Acaso obnubilado por la repentina emoción, Arango ve en esta declaración un “acto de madurez” y no percibe sus evidentes zonas de vacío, sus —más no faltaba— absolutismos y abusos ni, menos aún, su mal intencionada tergiversación acerca del financiamiento educacional que el Estado cubano ha mantenido aun en las más duras crisis. Es como si esos altos gastos, superiores en cifras al resto de los que los declarantes citan, y a la vez minimizados por el propio texto que tan emocionante le resulta, se dieran en la sociedad global con la misma naturaleza con que el cardumen sirve de alimento en los mares a los depredadores. ¿A cuál naturaleza de cuál cardumen se refiere el narrador, guionista y crítico? ¿Solo pesca, como uno más de los depredadores, en la mancha uniforme, monótona, indefensa, de pequeños y nunca singulares peces del cardumen?

Juan Antonio García Borrero, por su parte, al reproducir la Declaración en su blog, declara entusiasmado que lo apoya “con las dos manos en alto”, asumiendo que se trata de un acto análogo al de los jóvenes realizadores de inicios de la revolución triunfante que lideraba Alfredo Guevara.

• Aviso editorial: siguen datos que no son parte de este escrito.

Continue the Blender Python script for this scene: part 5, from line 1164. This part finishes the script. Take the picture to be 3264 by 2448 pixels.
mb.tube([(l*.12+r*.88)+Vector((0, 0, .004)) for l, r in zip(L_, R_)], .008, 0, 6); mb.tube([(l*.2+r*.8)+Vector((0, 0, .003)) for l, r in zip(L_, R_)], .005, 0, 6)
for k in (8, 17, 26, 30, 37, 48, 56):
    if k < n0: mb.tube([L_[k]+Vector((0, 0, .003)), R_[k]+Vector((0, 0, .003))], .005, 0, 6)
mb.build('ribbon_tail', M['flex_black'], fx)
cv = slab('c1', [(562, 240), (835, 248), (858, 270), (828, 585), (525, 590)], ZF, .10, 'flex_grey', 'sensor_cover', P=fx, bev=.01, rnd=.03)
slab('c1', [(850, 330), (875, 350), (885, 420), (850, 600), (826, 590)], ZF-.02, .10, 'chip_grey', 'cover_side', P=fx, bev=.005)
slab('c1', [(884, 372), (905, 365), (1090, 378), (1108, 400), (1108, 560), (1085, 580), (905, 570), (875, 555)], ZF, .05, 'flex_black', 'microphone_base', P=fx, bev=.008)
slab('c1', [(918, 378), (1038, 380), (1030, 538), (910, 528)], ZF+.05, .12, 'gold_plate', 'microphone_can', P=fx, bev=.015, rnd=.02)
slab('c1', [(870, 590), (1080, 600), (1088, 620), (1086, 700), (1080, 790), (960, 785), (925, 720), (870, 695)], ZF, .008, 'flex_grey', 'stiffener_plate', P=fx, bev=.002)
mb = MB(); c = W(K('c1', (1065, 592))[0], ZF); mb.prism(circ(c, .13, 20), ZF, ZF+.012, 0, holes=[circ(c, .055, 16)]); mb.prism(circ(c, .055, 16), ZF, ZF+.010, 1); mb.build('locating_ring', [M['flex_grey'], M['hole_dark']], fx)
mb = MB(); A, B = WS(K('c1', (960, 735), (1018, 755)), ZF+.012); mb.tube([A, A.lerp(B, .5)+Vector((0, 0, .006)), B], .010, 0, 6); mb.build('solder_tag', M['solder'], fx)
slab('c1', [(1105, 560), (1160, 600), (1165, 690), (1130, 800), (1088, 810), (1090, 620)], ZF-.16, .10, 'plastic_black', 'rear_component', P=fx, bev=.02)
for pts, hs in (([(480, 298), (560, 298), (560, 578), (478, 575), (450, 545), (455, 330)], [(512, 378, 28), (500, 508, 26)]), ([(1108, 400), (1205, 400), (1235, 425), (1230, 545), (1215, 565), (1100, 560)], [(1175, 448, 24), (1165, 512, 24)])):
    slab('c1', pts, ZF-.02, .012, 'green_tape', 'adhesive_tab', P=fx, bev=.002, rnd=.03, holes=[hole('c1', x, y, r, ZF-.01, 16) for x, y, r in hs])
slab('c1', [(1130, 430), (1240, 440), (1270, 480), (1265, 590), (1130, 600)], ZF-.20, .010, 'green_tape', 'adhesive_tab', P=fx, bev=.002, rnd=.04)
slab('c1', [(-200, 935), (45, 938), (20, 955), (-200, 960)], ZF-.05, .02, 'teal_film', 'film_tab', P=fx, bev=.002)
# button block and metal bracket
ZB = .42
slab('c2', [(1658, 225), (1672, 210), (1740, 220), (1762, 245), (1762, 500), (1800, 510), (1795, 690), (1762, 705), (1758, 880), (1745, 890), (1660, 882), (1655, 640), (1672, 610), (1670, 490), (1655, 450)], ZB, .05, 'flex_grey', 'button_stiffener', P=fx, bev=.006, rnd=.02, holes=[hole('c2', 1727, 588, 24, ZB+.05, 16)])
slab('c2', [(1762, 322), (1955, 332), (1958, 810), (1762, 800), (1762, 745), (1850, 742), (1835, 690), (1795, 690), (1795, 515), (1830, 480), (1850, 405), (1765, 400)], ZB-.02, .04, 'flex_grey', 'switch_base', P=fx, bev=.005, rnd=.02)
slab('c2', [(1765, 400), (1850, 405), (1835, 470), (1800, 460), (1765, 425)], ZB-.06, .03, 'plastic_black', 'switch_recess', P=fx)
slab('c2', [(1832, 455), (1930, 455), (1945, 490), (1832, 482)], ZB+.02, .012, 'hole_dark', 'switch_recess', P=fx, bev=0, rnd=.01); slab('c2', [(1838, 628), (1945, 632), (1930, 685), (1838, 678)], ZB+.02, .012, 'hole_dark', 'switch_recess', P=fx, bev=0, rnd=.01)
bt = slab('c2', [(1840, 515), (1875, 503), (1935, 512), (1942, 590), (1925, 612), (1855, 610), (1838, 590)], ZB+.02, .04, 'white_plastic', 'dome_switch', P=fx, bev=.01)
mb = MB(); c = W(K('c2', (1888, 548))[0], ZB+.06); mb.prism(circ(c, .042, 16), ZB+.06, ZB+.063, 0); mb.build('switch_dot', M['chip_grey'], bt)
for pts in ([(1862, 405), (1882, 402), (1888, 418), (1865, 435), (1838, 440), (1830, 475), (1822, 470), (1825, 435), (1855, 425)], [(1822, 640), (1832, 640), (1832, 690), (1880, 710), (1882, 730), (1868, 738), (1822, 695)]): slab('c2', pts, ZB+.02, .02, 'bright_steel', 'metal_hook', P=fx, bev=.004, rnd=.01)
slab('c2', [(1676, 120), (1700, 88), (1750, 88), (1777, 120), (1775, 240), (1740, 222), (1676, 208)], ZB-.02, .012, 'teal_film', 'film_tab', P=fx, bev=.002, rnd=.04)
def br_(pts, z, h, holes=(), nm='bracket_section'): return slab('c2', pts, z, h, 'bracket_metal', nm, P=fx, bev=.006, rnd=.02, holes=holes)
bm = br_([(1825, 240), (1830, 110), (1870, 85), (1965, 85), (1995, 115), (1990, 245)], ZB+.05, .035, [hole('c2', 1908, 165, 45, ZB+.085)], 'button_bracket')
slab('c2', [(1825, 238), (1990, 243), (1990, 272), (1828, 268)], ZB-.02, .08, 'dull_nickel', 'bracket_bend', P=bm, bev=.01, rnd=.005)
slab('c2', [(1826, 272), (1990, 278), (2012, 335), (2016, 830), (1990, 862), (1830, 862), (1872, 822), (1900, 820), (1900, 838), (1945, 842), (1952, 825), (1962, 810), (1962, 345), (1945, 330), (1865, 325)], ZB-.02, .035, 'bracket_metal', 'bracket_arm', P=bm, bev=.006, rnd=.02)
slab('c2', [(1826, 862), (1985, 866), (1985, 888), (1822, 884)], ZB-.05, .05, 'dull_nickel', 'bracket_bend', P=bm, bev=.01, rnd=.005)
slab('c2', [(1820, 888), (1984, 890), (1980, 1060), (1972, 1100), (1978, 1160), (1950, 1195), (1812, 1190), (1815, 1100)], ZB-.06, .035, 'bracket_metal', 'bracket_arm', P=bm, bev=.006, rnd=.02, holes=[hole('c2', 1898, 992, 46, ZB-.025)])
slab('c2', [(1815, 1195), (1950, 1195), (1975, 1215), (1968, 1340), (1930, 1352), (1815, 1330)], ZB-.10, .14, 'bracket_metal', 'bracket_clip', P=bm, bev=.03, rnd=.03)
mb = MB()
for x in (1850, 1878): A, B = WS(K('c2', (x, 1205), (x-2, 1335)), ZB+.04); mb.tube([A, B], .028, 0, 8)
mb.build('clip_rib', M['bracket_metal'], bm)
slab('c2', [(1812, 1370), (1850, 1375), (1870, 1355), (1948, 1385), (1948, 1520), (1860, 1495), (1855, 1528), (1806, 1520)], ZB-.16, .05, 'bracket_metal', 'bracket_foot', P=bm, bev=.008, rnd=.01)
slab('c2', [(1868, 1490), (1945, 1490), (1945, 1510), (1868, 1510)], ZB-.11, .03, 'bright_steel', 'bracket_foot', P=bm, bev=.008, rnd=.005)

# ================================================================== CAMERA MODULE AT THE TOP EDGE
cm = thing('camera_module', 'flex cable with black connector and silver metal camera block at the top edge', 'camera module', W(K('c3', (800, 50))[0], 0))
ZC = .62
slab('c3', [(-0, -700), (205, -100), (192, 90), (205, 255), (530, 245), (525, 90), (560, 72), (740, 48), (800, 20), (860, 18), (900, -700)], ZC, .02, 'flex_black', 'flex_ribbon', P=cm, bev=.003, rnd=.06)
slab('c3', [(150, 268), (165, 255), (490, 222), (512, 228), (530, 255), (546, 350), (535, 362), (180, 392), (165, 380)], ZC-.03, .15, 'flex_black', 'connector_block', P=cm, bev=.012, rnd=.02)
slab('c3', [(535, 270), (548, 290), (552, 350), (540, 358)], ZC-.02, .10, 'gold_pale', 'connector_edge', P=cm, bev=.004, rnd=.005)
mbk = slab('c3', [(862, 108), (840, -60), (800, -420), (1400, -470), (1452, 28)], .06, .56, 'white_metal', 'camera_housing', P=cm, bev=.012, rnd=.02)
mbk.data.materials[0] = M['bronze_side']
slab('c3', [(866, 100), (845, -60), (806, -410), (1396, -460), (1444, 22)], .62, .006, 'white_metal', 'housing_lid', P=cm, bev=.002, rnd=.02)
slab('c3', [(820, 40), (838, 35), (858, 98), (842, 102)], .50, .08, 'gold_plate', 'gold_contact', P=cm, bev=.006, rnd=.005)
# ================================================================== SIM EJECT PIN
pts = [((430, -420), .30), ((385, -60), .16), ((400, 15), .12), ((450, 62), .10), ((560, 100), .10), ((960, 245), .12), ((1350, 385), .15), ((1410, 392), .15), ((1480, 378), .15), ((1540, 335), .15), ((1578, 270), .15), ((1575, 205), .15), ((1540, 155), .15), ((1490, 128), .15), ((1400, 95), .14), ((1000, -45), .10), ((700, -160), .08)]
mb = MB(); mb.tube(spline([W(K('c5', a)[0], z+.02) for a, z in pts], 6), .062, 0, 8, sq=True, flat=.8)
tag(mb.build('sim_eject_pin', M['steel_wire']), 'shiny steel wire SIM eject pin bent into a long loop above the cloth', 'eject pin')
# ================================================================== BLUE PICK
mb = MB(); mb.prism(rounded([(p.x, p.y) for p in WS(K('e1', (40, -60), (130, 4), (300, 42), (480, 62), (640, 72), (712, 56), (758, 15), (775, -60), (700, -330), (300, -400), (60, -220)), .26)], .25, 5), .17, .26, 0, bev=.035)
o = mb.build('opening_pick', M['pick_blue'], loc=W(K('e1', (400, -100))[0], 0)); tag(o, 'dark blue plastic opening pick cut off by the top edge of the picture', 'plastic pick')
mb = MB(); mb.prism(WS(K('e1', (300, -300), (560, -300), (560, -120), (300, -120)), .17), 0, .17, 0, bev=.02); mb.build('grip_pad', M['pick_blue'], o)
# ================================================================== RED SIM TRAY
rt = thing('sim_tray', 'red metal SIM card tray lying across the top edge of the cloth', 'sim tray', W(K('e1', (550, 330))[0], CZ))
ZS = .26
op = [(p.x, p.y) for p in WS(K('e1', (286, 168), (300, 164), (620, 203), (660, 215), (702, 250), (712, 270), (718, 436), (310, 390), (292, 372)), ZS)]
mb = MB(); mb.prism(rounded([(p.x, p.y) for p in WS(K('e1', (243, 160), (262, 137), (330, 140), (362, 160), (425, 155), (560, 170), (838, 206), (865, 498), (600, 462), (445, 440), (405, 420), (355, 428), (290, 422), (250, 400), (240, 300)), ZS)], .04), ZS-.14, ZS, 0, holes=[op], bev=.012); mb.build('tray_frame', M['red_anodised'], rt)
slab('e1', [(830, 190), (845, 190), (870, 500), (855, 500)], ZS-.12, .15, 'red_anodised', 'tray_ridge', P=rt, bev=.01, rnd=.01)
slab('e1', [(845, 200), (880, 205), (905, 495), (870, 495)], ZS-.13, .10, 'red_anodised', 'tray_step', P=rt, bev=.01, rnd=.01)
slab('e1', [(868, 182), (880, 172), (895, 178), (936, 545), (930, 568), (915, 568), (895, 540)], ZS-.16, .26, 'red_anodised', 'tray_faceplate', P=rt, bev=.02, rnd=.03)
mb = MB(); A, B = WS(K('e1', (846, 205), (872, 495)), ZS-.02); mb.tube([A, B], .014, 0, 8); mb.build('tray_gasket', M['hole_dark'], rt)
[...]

Ojalá esas dos manos que él alza emocionado (no hay que dudar, insisto, de que determinadas falacias te emocionen) no se transformen en las dos manos que se alzan porque la boca de un arma apunta al cuerpo sorprendido. No sé si las investigaciones acerca del Mayo francés dicen algo a nuestros emocionales entusiastas, o si, como los declarantes del Cardumen, solo se quedan con su visión excluyente que de colectividad pretende disfrazarse. Por mi parte, e imaginando que en un futuro se consumara el triunfo absoluto de sus absolutas peticiones, me veo, como defensor de ideas que los contradicen, con las dos manos levantadas y camino a prisión delante de la boca del arma, es decir, condenado sin juicio a perpetuo ostracismo, y eso, en el mejor de los casos.